Data-governance, cybersecurity and mobility-as-a-service frameworks stabilise.
The journey is not a simple sprint — but by 2030 the world of connected mobility could look profoundly different than today.
The Road Ahead
The evolution of the automobile is more than electrification and autonomy: it is about connectivity — vehicles that do more than drive, they communicate. C-V2X stands at the heart of that transition. It promises safer roads, smarter cities and enhanced mobility experiences.
Yet this promise will not be fulfilled by technology alone. It demands regulatory clarity, infrastructure investment, industry-wide coordination and practical deployment in real-world complex conditions — like those found in India. The market forecasts are compelling; the pilots are encouraging; but the real test will be whether C-V2X moves from the test-track into everyday roads, across geographies, across vehicle segments, across traffic-conditions.

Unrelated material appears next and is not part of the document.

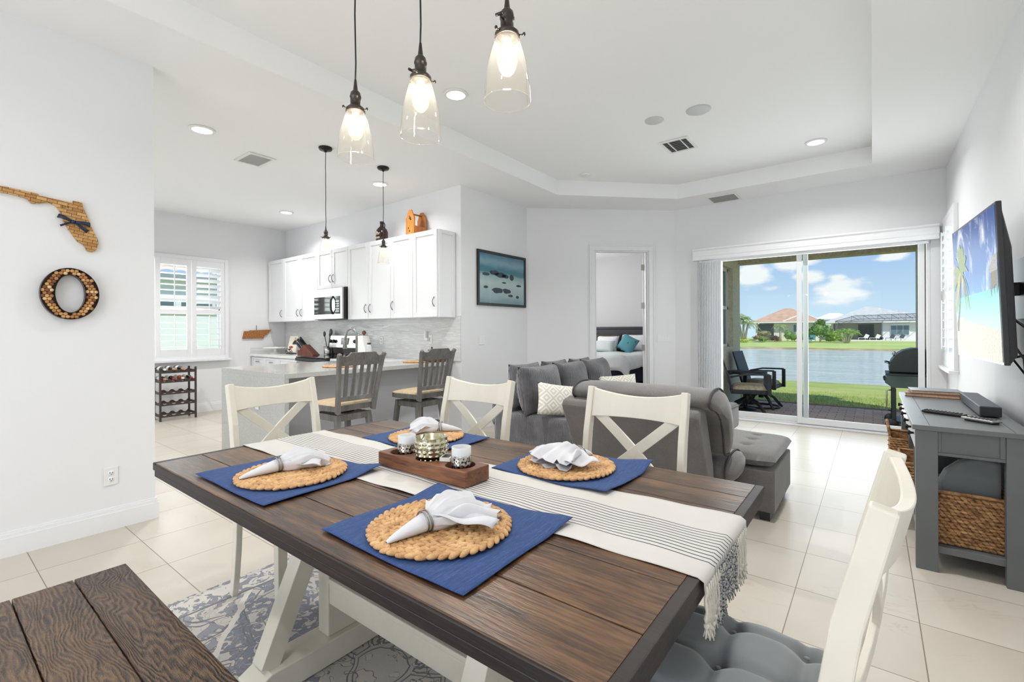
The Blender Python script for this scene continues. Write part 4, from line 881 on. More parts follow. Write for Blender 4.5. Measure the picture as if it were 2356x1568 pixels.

For India, the opportunity is immense. If the nation can synchronise spectrum policy, infrastructure rollout, OEM adoption and urban-mobility strategy, it could leap-frog into a new era of connected mobility. But if action stalls, the gap between promise and reality will widen, and India might fall behind global leaders rather than join them.
The journey of C-V2X is underway — the vehicles may be talking. But whether the world listens, adapts, and drives the change will determine whether this is a draft of a better mobility future, or just a glimmer of one.